--- start of Collected data ---

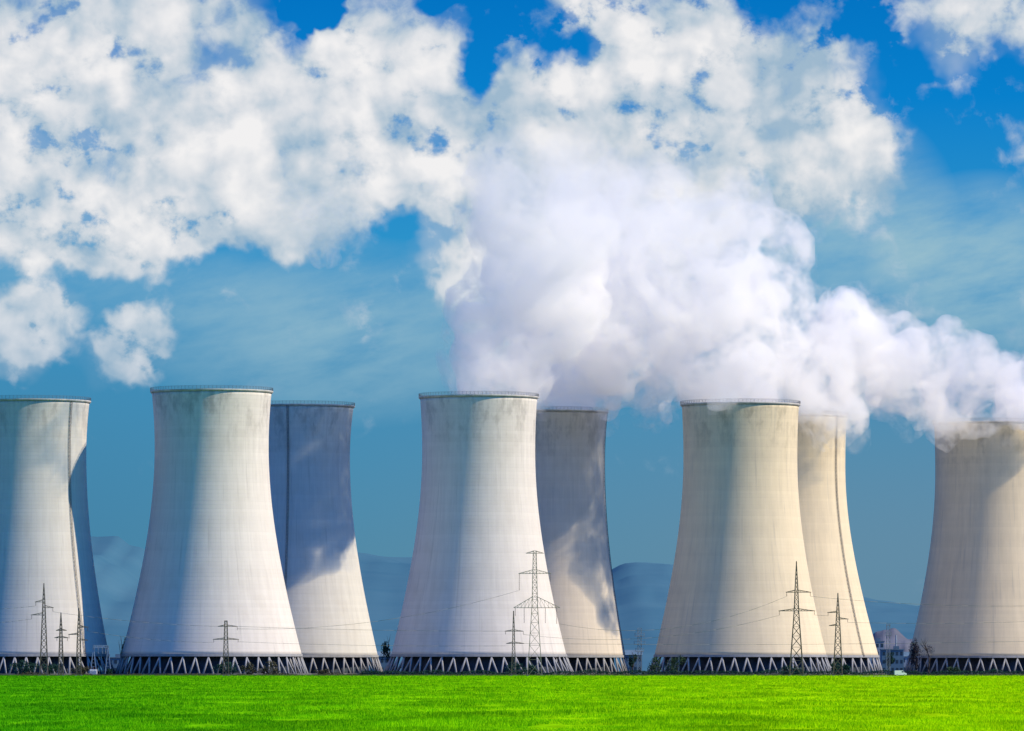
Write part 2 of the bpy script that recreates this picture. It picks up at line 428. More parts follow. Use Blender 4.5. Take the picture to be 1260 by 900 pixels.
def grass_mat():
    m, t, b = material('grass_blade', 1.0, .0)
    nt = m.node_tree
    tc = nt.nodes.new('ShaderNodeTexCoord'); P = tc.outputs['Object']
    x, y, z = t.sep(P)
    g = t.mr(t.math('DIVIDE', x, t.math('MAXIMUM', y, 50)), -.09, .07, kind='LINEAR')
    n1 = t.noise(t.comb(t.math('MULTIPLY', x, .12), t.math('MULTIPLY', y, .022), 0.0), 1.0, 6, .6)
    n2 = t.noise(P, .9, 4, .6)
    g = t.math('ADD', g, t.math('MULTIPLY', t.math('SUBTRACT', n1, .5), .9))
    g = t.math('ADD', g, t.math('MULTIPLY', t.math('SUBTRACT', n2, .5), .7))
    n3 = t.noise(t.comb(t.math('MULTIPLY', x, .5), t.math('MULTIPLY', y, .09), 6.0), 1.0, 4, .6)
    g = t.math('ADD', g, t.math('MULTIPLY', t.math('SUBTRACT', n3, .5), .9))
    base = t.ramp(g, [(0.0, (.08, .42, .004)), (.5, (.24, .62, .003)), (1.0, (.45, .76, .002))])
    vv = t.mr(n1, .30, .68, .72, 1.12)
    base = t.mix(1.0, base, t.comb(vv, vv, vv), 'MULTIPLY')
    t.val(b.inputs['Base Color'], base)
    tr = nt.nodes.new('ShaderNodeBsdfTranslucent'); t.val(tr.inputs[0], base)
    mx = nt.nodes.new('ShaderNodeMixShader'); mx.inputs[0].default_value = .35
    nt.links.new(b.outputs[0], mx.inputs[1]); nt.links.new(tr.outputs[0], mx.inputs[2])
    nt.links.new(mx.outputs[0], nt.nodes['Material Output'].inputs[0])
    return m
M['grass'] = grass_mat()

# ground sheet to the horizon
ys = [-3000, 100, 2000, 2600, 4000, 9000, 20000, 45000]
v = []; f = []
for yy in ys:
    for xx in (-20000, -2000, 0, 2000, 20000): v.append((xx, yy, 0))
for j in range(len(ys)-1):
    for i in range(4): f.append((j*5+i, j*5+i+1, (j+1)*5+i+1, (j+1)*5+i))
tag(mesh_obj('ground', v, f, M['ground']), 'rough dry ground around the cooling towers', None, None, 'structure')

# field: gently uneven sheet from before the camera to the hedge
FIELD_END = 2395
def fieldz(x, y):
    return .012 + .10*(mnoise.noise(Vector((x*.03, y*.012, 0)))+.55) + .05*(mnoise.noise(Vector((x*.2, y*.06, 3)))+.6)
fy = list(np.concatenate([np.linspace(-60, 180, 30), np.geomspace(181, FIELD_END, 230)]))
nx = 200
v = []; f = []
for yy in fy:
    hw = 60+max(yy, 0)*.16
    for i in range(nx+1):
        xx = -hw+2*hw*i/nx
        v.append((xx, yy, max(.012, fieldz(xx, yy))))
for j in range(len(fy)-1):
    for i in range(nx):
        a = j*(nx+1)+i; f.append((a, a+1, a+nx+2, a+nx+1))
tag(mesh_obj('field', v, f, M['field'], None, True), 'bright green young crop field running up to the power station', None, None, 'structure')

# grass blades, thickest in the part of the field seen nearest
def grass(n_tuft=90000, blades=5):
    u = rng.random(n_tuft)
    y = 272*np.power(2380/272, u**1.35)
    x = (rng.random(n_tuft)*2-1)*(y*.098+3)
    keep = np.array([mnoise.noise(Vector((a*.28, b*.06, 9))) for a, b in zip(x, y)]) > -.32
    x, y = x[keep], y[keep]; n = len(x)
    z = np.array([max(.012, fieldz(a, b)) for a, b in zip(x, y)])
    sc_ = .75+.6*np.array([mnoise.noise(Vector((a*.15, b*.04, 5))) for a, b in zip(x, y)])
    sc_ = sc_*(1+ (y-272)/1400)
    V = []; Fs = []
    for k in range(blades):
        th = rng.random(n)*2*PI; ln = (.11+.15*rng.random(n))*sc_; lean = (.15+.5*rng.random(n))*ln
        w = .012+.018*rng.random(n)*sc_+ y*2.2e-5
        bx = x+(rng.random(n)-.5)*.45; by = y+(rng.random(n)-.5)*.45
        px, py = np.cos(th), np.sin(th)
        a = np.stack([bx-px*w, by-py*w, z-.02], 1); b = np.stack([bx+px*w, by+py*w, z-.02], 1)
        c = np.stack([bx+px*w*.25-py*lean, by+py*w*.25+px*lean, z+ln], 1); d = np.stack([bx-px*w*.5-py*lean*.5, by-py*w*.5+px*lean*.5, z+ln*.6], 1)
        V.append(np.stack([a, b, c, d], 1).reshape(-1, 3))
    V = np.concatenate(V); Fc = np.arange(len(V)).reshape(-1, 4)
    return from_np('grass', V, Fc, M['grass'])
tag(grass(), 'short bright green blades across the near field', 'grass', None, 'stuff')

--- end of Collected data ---

Brief -> From the first line of the listing above, repeat every line through the one holding "tag(mesh_obj('ground', v, f, M['ground']), 'rough". Both ends count, and pictures stay out.

Result of the task ->
Write part 2 of the bpy script that recreates this picture. It picks up at line 428. More parts follow. Use Blender 4.5. Take the picture to be 1260 by 900 pixels.
def grass_mat():
    m, t, b = material('grass_blade', 1.0, .0)
    nt = m.node_tree
    tc = nt.nodes.new('ShaderNodeTexCoord'); P = tc.outputs['Object']
    x, y, z = t.sep(P)
    g = t.mr(t.math('DIVIDE', x, t.math('MAXIMUM', y, 50)), -.09, .07, kind='LINEAR')
    n1 = t.noise(t.comb(t.math('MULTIPLY', x, .12), t.math('MULTIPLY', y, .022), 0.0), 1.0, 6, .6)
    n2 = t.noise(P, .9, 4, .6)
    g = t.math('ADD', g, t.math('MULTIPLY', t.math('SUBTRACT', n1, .5), .9))
    g = t.math('ADD', g, t.math('MULTIPLY', t.math('SUBTRACT', n2, .5), .7))
    n3 = t.noise(t.comb(t.math('MULTIPLY', x, .5), t.math('MULTIPLY', y, .09), 6.0), 1.0, 4, .6)
    g = t.math('ADD', g, t.math('MULTIPLY', t.math('SUBTRACT', n3, .5), .9))
    base = t.ramp(g, [(0.0, (.08, .42, .004)), (.5, (.24, .62, .003)), (1.0, (.45, .76, .002))])
    vv = t.mr(n1, .30, .68, .72, 1.12)
    base = t.mix(1.0, base, t.comb(vv, vv, vv), 'MULTIPLY')
    t.val(b.inputs['Base Color'], base)
    tr = nt.nodes.new('ShaderNodeBsdfTranslucent'); t.val(tr.inputs[0], base)
    mx = nt.nodes.new('ShaderNodeMixShader'); mx.inputs[0].default_value = .35
    nt.links.new(b.outputs[0], mx.inputs[1]); nt.links.new(tr.outputs[0], mx.inputs[2])
    nt.links.new(mx.outputs[0], nt.nodes['Material Output'].inputs[0])
    return m
M['grass'] = grass_mat()

# ground sheet to the horizon
ys = [-3000, 100, 2000, 2600, 4000, 9000, 20000, 45000]
v = []; f = []
for yy in ys:
    for xx in (-20000, -2000, 0, 2000, 20000): v.append((xx, yy, 0))
for j in range(len(ys)-1):
    for i in range(4): f.append((j*5+i, j*5+i+1, (j+1)*5+i+1, (j+1)*5+i))
tag(mesh_obj('ground', v, f, M['ground']), 'rough dry ground around the cooling towers', None, None, 'structure')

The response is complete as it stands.